What concerns Marinoff is that the play could harden minds “of people who are predisposed to be anti-Zionist, who have an opinion that Israel is the cause of all the problems of the Middle East.”

From material appearing on web logs and media accounts surrounding the Seattle production, this is a valid concern. Pro-Palestinian activists have jeered during performances and often outnumbered the Jewish community protesting the play. American Jewish organizations chose not to organize protests in Seattle, but to purchase advertising in the production’s program.

Despite his concerns, Marinoff is hopeful that the CATF production will promote dialogue about the Middle East. CATF will include a moderated discussion about the Middle East in its popular Under the Tent series during the festival. There may also be post-performance discussions and other opportunities for dialogue. “The way to solve a problem is not to run away from it,” he said.

The play might, as good writing and good lives do, invite people to examine their comfort zones. Perhaps this is because Rachel Corrie’s musings on being human and afraid and hopeful come off as genuine.

“This is a young voice who is now silenced,” said Herendeen. “I empathize with the tragedy that brought that. I have tremendous empathy for the people in that violent part of the world where she chose to place herself.”

Whenever a theater company stages a controversial play, some theatergoers will see dollars in the motive. Some will say CATF chose

Rachel Corrie because controversy sells tickets. Herendeen points out that in the world of nonprofit theater, the opposite is true.

“We lost a one hundred thousand dollar pledge based on this decision,” said Herendeen. “Some of our longtime donors and ticket holders have told us they won’t be coming this year,” he said, adding that if ticket sales were the motive, the production would be staged at CATF’s main stage rather than in the intimate studio theater that holds about 125 people.

The decision to stage the play has created a stir within CATF. Early on, a few trustees hinted they might resign over the play’s content. Others were concerned by the negative financial implications of staging the play. The trustees met for a Saturday session to discuss the decision to produce the play. To Herendeen, the discussion was an energizing example of how theater can inspire dialogue. Ultimately, though, one trustee, H. Alan Young, did resign over the trustees’ decision to back the production.

As for the political aspects of “My Name Is Rachel Corrie,” promoting dialogue is more important to Herendeen than framing the sides of the arguments. Taken further, theater is not a debating forum that neatly lays out the sides of a dispute.

“If we can find empathy for this woman and for the situation she found herself in, if we can learn empathy for others,” says Herendeen, “maybe that’s the road for us to understand others. Then maybe we can have a conversation and a dialogue with one another.”

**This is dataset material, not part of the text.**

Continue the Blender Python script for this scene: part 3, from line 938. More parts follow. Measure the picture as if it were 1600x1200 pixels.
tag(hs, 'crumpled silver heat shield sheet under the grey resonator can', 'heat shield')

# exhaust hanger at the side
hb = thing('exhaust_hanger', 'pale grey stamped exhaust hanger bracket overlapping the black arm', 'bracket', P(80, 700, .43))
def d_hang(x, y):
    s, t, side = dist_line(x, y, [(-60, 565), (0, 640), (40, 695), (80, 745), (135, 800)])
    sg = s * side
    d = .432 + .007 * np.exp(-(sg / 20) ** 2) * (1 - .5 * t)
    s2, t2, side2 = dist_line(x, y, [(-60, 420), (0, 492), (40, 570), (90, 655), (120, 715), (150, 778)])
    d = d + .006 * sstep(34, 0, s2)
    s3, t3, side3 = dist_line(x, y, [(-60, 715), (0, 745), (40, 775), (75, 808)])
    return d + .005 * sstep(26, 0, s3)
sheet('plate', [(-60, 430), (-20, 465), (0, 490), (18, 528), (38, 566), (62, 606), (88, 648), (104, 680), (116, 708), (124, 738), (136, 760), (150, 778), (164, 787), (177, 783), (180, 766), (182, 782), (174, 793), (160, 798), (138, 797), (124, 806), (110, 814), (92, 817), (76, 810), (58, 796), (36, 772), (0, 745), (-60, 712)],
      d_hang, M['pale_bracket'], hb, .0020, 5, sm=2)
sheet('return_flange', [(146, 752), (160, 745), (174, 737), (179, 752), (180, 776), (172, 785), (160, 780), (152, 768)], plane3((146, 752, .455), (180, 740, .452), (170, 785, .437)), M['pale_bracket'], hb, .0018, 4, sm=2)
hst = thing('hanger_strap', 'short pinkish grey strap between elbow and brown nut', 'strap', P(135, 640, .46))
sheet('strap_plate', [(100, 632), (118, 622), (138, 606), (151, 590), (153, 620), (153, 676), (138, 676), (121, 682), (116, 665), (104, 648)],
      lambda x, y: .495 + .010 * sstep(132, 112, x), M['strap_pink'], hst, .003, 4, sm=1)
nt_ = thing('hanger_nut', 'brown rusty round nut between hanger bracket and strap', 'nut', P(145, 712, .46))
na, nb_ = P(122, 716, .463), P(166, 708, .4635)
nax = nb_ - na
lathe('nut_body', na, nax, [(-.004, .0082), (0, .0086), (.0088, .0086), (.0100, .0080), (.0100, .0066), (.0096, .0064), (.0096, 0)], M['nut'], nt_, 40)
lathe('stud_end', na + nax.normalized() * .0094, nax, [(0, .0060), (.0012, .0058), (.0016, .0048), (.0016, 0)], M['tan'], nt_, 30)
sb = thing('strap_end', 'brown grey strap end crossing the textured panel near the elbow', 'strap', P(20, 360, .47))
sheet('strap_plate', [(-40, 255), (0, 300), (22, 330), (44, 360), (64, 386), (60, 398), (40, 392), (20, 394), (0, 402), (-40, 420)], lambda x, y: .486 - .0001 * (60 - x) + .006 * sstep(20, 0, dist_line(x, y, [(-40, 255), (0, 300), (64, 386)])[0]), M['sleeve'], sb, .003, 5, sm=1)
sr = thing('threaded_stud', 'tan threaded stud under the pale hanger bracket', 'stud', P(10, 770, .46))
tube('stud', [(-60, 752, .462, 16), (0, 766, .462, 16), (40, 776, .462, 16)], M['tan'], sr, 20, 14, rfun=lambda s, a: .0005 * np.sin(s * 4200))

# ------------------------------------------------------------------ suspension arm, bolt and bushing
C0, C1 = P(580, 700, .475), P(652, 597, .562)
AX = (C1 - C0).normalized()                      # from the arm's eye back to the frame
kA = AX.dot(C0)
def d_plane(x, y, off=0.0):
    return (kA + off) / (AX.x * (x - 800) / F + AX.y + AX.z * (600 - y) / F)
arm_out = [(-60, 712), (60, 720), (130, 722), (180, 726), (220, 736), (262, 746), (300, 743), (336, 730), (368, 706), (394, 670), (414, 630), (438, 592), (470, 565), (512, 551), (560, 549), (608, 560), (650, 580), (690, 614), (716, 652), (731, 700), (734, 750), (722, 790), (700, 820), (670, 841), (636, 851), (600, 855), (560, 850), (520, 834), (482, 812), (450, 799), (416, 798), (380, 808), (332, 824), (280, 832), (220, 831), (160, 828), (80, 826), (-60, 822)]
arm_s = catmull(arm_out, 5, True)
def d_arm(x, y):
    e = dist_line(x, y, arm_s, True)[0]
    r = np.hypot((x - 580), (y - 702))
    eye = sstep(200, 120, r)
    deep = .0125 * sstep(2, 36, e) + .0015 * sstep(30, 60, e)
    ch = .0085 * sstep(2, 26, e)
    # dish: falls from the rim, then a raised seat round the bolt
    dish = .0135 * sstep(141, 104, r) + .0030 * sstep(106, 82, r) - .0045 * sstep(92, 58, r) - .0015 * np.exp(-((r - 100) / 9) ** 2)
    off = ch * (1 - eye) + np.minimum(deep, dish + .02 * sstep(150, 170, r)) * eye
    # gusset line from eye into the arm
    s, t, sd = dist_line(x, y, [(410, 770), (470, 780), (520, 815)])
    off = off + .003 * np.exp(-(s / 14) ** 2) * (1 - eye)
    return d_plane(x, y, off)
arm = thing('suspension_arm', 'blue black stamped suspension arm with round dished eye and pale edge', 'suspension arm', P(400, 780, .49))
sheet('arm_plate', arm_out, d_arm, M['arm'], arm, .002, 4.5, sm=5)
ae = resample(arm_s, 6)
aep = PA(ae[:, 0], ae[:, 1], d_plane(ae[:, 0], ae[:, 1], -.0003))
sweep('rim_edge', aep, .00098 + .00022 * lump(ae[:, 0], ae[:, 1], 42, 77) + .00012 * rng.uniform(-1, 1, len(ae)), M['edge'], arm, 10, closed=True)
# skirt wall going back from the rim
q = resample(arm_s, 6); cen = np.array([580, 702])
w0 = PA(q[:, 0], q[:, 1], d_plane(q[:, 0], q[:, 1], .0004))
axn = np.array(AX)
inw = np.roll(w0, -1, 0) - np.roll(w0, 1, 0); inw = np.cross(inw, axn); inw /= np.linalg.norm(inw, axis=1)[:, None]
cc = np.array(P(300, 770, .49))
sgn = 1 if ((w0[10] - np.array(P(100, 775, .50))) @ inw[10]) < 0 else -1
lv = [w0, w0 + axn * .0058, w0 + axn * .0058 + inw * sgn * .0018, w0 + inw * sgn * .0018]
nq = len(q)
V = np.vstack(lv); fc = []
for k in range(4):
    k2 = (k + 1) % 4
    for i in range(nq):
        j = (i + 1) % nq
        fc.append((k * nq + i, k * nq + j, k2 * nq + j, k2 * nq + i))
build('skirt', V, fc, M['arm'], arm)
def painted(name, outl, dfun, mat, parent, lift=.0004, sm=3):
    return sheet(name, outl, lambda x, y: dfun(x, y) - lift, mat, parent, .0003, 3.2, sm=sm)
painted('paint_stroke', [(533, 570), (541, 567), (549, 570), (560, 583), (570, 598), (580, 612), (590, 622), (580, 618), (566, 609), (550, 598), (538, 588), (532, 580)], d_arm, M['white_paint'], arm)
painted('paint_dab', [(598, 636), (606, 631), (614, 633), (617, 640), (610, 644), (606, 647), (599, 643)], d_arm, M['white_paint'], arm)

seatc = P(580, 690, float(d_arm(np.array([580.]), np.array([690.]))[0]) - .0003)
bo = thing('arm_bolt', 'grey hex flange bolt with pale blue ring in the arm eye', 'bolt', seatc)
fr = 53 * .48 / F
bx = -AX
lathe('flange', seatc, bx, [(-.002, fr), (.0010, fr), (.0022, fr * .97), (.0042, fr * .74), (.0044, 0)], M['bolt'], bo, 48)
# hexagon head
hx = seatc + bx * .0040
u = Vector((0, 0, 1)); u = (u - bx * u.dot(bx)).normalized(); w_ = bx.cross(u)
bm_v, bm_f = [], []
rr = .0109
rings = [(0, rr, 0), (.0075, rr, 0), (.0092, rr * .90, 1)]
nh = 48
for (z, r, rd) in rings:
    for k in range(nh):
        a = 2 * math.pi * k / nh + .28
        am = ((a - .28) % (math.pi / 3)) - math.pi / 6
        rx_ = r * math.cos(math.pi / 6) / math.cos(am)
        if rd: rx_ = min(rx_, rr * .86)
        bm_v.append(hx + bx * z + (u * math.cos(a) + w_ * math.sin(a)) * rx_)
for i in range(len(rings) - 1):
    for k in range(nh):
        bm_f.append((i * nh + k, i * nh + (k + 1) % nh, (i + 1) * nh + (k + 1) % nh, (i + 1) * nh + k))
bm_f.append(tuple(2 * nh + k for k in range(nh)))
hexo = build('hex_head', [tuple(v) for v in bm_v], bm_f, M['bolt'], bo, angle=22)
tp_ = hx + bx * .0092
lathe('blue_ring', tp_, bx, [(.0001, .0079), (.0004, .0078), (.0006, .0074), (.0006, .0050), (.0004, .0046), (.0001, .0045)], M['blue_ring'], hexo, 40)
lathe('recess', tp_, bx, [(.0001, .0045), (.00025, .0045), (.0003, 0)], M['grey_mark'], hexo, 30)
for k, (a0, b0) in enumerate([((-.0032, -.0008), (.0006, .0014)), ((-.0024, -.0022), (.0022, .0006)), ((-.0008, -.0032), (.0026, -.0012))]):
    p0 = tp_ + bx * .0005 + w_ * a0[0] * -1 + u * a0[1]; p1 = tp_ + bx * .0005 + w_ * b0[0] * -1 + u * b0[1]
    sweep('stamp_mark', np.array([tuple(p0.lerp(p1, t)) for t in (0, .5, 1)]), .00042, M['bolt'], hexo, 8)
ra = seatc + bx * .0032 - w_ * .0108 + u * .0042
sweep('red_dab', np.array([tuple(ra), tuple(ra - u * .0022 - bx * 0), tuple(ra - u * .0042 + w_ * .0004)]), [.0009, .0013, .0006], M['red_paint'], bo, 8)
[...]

IIt remains to be seen whether leafleteers supporting Israel or Palestine will congregate in Shepherdstown in July. As in most such conflicts, the majority of the protesters and counter-protesters will not have seen or plan to see the play. They will leave it to those who actually do to decide whether it was deserving of the controversy or worthy of inclusion in a season featuring plays by Richard Dresser and Lee Blessing—two prominent American playwrights whose work has premiered at CATF.

My Name Is Rachel Corrie opens July 5 as part of the CATF 2007 season.